- [Task goal]:
Line by line, repeat the data below exactly, beginning at the first line and ending at the line with "COL = SC.collection". Omit pictures.

- [Dataset content]:

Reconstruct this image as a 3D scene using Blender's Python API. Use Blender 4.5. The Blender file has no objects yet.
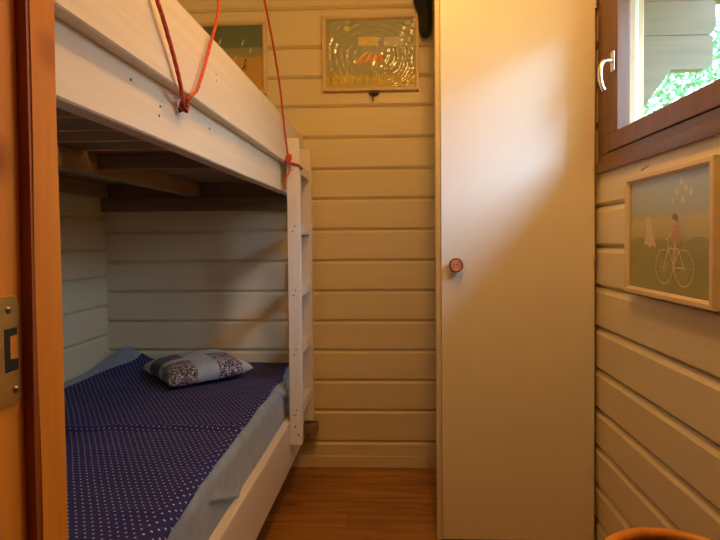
import bpy, bmesh, math, random
from mathutils import Vector, Matrix, noise
random.seed(7)
SC = bpy.context.scene
COL = SC.collection

# ------------------------------------------------------------------ helpers
def link(o, parent=None):
    COL.objects.link(o)
    if parent: o.parent = parent
    return o

def obj(name, bm, mats, parent=None, smooth=False, origin=None):
    me = bpy.data.meshes.new(name)
    bmesh.ops.recalc_face_normals(bm, faces=bm.faces) if smooth != 'keep' else None
    if smooth:
        for f in bm.faces: f.smooth = True
    if origin is not None and parent is None:
        bmesh.ops.translate(bm, verts=bm.verts, vec=-Vector(origin))
    bm.to_mesh(me); bm.free()
    for m in (mats if isinstance(mats, (list, tuple)) else [mats]): me.materials.append(m)
    o = bpy.data.objects.new(name, me)
    link(o, parent)
    if origin is not None and parent is None: o.location = origin
    if parent is not None:   # geometry is always written in world coordinates
        o.matrix_parent_inverse = Matrix.Translation(-parent.location)
    return o

def obj2(name, bm, mats, parent, smooth=False):
    """sub-part: parent is a mesh part with identity basis"""
    me = bpy.data.meshes.new(name)
    bmesh.ops.recalc_face_normals(bm, faces=bm.faces)
    if smooth:
        for f in bm.faces: f.smooth = True
    bm.to_mesh(me); bm.free()
    for m in (mats if isinstance(mats, (list, tuple)) else [mats]): me.materials.append(m)
    o = bpy.data.objects.new(name, me); link(o, parent)
    top = parent
    while top.parent: top = top.parent
    if top.type == 'MESH': o.matrix_parent_inverse = Matrix.Translation(-top.location)
    return o

def tag(o, label=None, cat=None, group=None, kind=None):
    if label: o['label'] = label
    if cat: o['category'] = cat
    if group: o['group'] = group
    if kind: o['kind'] = kind
    return o

def empty(name, loc):
    o = bpy.data.objects.new(name, None); link(o); o.location = loc
    o.empty_display_size = .05
    return o

def box(bm, x0, x1, y0, y1, z0, z1, bev=0.0, mi=0, seg=2):
    r = bmesh.ops.create_cube(bm, size=1)
    vs = r['verts']
    for v in vs:
        v.co = Vector(((x0+x1)/2 + v.co.x*(x1-x0), (y0+y1)/2 + v.co.y*(y1-y0), (z0+z1)/2 + v.co.z*(z1-z0)))
    fs = set(f for v in vs for f in v.link_faces)
    for f in fs: f.material_index = mi
    if bev > 0:
        es = set(e for v in vs for e in v.link_edges)
        r2 = bmesh.ops.bevel(bm, geom=list(es), offset=bev, segments=seg, profile=.5, affect='EDGES')
        for f in r2['faces']: f.material_index = mi
    return bm

def bx(*a, **k):
    return box(bmesh.new(), *a, **k)

def prism(bm, pts, axis, a0, a1, mi=0):
    """pts: 2D polygon; axis 0/1/2 is the extrusion axis"""
    def P(p, a):
        if axis == 0: return (a, p[0], p[1])
        if axis == 1: return (p[0], a, p[1])
        return (p[0], p[1], a)
    A = [bm.verts.new(P(p, a0)) for p in pts]; B = [bm.verts.new(P(p, a1)) for p in pts]
    n = len(pts)
    fs = [bm.faces.new(A), bm.faces.new(B[::-1])]
    for i in range(n): fs.append(bm.faces.new((A[i], A[(i+1) % n], B[(i+1) % n], B[i])))
    for f in fs: f.material_index = mi
    return bm

def catmull(pts, k=8):
    P = [Vector(p) for p in pts]; P = [2*P[0]-P[1]] + P + [2*P[-1]-P[-2]]
    out = []
    for i in range(1, len(P)-2):
        for j in range(k):
            t = j/k; a, b, c, d = P[i-1:i+3]
            out.append(.5*((2*b)+(c-a)*t+(2*a-5*b+4*c-d)*t*t+(3*b-a-3*c+d)*t**3))
    out.append(P[-2]); return out

def tube(bm, pts, r, n=10, closed=False, mi=0, twist=0.0):
    pts = [Vector(p) for p in pts]; N = len(pts); rings = []
    up = Vector((0, 0, 1)); nrm = None
    for i, p in enumerate(pts):
        if closed: t = (pts[(i+1) % N]-pts[i-1]).normalized()
        else: t = (pts[min(i+1, N-1)]-pts[max(i-1, 0)]).normalized()
        if nrm is None:
            nrm = t.cross(up)
            if nrm.length < .1: nrm = t.cross(Vector((1, 0, 0)))
        nrm = (nrm - t*nrm.dot(t)).normalized(); bi = t.cross(nrm)
        rr = r(i/(N-1)) if callable(r) else r
        rings.append([bm.verts.new(p+(nrm*math.cos(a)+bi*math.sin(a))*rr*(1+twist*math.cos(3*(a+i*.7))))
                      for a in [2*math.pi*k/n for k in range(n)]])
    for i in range(N if closed else N-1):
        A, B = rings[i], rings[(i+1) % N]
        for k in range(n):
            bm.faces.new((A[k], A[(k+1) % n], B[(k+1) % n], B[k])).material_index = mi
    if not closed:
        bm.faces.new(rings[0][::-1]).material_index = mi; bm.faces.new(rings[-1]).material_index = mi
    return bm

def lathe(bm, prof, cen, axis=(0, 0, 1), n=28, mi=0):
    """prof: list of (radius, height along axis)"""
    ax = Vector(axis).normalized(); u = ax.cross(Vector((0, 0, 1)))
    if u.length < .1: u = Vector((1, 0, 0))
    u.normalize(); w = ax.cross(u); c = Vector(cen); rings = []
    for r, h in prof:
        if r < 1e-6: rings.append([bm.verts.new(c+ax*h)])
        else: rings.append([bm.verts.new(c+ax*h+(u*math.cos(2*math.pi*k/n)+w*math.sin(2*math.pi*k/n))*r) for k in range(n)])
    for A, B in zip(rings, rings[1:]):
        for k in range(n):
            a = A[k % len(A)]; b = A[(k+1) % n % len(A)]; c2 = B[(k+1) % n % len(B)]; d = B[k % len(B)]
            vs = []
            for v in (a, b, c2, d):
                if v not in vs: vs.append(v)
            if len(vs) > 2: bm.faces.new(vs).material_index = mi
    return bm

# ------------------------------------------------------------------ materials
def nodes(name):
    m = bpy.data.materials.new(name); m.use_nodes = True
    nt = m.node_tree; b = nt.nodes['Principled BSDF']
    return m, nt, b

def N(nt, t, **k):
    n = nt.nodes.new(t)
    for a, v in k.items(): setattr(n, a, v)
    return n

def mapping(nt, scale, rot=(0, 0, 0)):
    tc = N(nt, 'ShaderNodeTexCoord'); mp = N(nt, 'ShaderNodeMapping')
    mp.inputs['Scale'].default_value = scale; mp.inputs['Rotation'].default_value = rot
    nt.links.new(tc.outputs['Object'], mp.inputs['Vector']); return mp.outputs[0]

def ramp(nt, src, stops, interp='LINEAR'):
    r = N(nt, 'ShaderNodeValToRGB'); r.color_ramp.interpolation = interp
    while len(r.color_ramp.elements) > 1: r.color_ramp.elements.remove(r.color_ramp.elements[-1])
    for i, (p, c) in enumerate(stops):
        e = r.color_ramp.elements[0] if i == 0 else r.color_ramp.elements.new(p)
        e.position = p; e.color = (c[0], c[1], c[2], 1)
    nt.links.new(src, r.inputs[0]); return r.outputs[0]

def simple(name, c, rough=.5, metal=0, var=.06, scale=(8, 8, 8), bump=.0, bscale=60):
    m, nt, b = nodes(name)
    v = mapping(nt, scale); nz = N(nt, 'ShaderNodeTexNoise'); nz.inputs['Detail'].default_value = 4
    nz.inputs['Scale'].default_value = 1
    nt.links.new(v, nz.inputs['Vector'])
    lo = [x*(1-var*2) for x in c]; hi = [min(1, x*(1+var)) for x in c]
    nt.links.new(ramp(nt, nz.outputs[0], [(.3, lo), (.7, hi)]), b.inputs['Base Color'])
    b.inputs['Roughness'].default_value = rough; b.inputs['Metallic'].default_value = metal
    if bump:
        n2 = N(nt, 'ShaderNodeTexNoise'); n2.inputs['Scale'].default_value = bscale
        n2.inputs['Detail'].default_value = 5
        tc = N(nt, 'ShaderNodeTexCoord'); nt.links.new(tc.outputs['Object'], n2.inputs['Vector'])
        bp = N(nt, 'ShaderNodeBump'); bp.inputs['Strength'].default_value = bump; bp.inputs['Distance'].default_value = .004
        nt.links.new(n2.outputs[0], bp.inputs['Height']); nt.links.new(bp.outputs[0], b.inputs['Normal'])
    return m

def wood(name, stops, stretch=(1, 12, 12), rough=.4, knots=False, rot=(0, 0, 0), bump=.15, knotcol=(.12, .04, .01), spec=.5):
    """long-grain timber: noise stretched along the board"""
    m, nt, b = nodes(name)
    v = mapping(nt, stretch, rot)
    nz = N(nt, 'ShaderNodeTexNoise'); nz.inputs['Scale'].default_value = 2.2; nz.inputs['Detail'].default_value = 7
    nz.inputs['Roughness'].default_value = .62; nz.inputs['Distortion'].default_value = .5
    nt.links.new(v, nz.inputs['Vector'])
    c = ramp(nt, nz.outputs[0], stops)
    if knots:
        vo = N(nt, 'ShaderNodeTexVoronoi'); vo.inputs['Scale'].default_value = 1.0
        v2 = mapping(nt, (3.2, 6.5, 6.5) if stretch[0] < stretch[1] else (6.5, 3.2, 3.2), rot)
        nt.links.new(v2, vo.inputs['Vector'])
        k = ramp(nt, vo.outputs[0], [(.03, (1, 1, 1)), (.1, (0, 0, 0))])
        mx = N(nt, 'ShaderNodeMixRGB'); mx.inputs['Color2'].default_value = (*knotcol, 1)
        nt.links.new(k, mx.inputs['Fac']); nt.links.new(c, mx.inputs['Color1']); c = mx.outputs[0]
    nt.links.new(c, b.inputs['Base Color'])
    b.inputs['Roughness'].default_value = rough; b.inputs['Specular IOR Level'].default_value = spec
    bp = N(nt, 'ShaderNodeBump'); bp.inputs['Strength'].default_value = bump; bp.inputs['Distance'].default_value = .002
    nt.links.new(nz.outputs[0], bp.inputs['Height']); nt.links.new(bp.outputs[0], b.inputs['Normal'])
    return m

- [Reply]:
Reconstruct this image as a 3D scene using Blender's Python API. Use Blender 4.5. The Blender file has no objects yet.
import bpy, bmesh, math, random
from mathutils import Vector, Matrix, noise
random.seed(7)
SC = bpy.context.scene
COL = SC.collection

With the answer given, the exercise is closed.